How do you make sure this never happens to you?

Boring habits beat heroic rescues:

  • Charge to your driving, not to the gauge. In town, plugging in at 30 to 40 percent costs nothing and keeps a buffer for surprises.
  • Plan regional legs around chargers, with a fallback. Assume one charger en route is broken or busy, because sometimes it is.
  • Add margin for conditions. Highway speeds, headwinds, heat with the air-con working hard, cold snaps and a loaded car all cut range.
  • Heed the 20% warning. It is early on purpose.
  • Know your options in advance: which club covers you, whether mobile charging operates where you drive, and where your nearest fast chargers are.

Running an EV out of charge in Australia in 2026 is rare, recoverable and almost always preventable. The car fails politely, the rescue system works, and the whole episode usually costs an hour and some pride rather than any damage. If it does happen to you once, treat it the way pilots treat a near miss: work out which assumption failed, whether it was a broken charger, an optimistic range estimate or a skipped warning, and adjust the habit. Almost nobody runs flat twice.

Frequently asked questions

What happens when an electric car hits 0% battery?

The car does not suddenly die.
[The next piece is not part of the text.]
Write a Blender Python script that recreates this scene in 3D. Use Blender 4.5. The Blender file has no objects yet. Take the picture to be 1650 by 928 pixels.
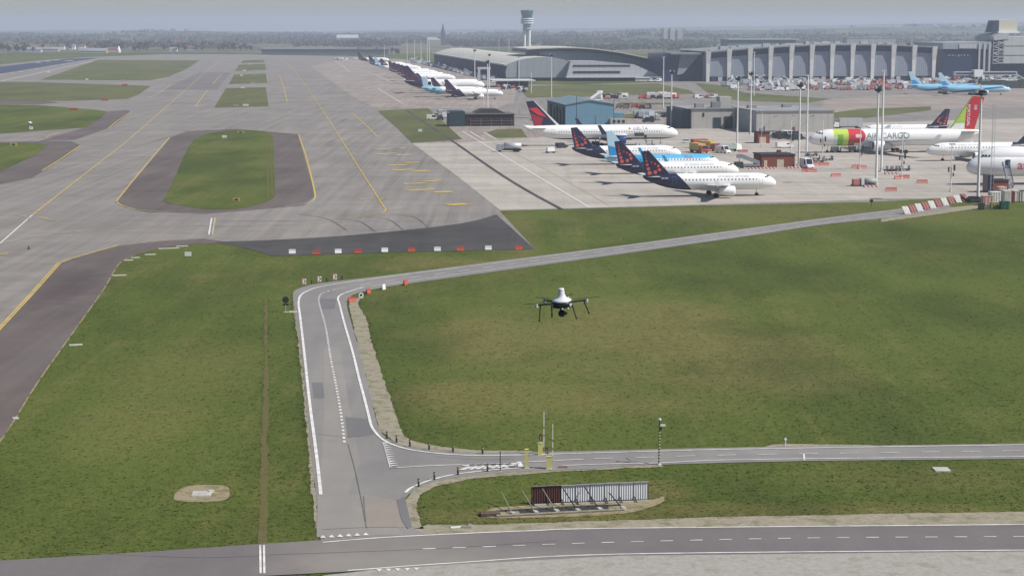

Most EVs hold back a small reserve below the displayed 0%, drop into a reduced-power mode that limits speed, and then coast to a controlled stop. Steering, brakes, hazard lights and door locks keep working because they run off the separate 12-volt battery.

Can you damage an EV battery by running it flat?

One rare run to empty will not ruin a healthy battery, because the management system protects a reserve below zero. The real risk is leaving the car sitting at a very low state of charge for days or weeks, which can deeply discharge the pack and the 12-volt battery. Charge as soon as you can after running flat.

Will roadside assistance charge my EV if it runs out?

In some cities, yes. NRMA, RAC and RAA operate mobile charging in parts of Sydney, Canberra, Perth and Adelaide, typically adding 10 to 20 kilometres of range. Everywhere else the standard response is a flatbed tow to the nearest accessible charging station, included in normal club plans at no extra cost for EVs.

How far can an EV drive after the battery shows 0%?

It varies by model and conditions, but typically a few kilometres at reduced speed. The buffer exists to protect the battery and get you off the road safely, not to be driving range. Treat zero as zero and stop somewhere safe while you still have full control of the car.

How often do EVs actually run out of charge?

Rarely. Motoring clubs consistently report that flat tyres and 12-volt batteries dominate EV callouts, with out-of-charge jobs a small minority. Modern EVs warn you repeatedly from around 20 percent and navigate you to chargers, so running flat usually requires ignoring a lot of warnings.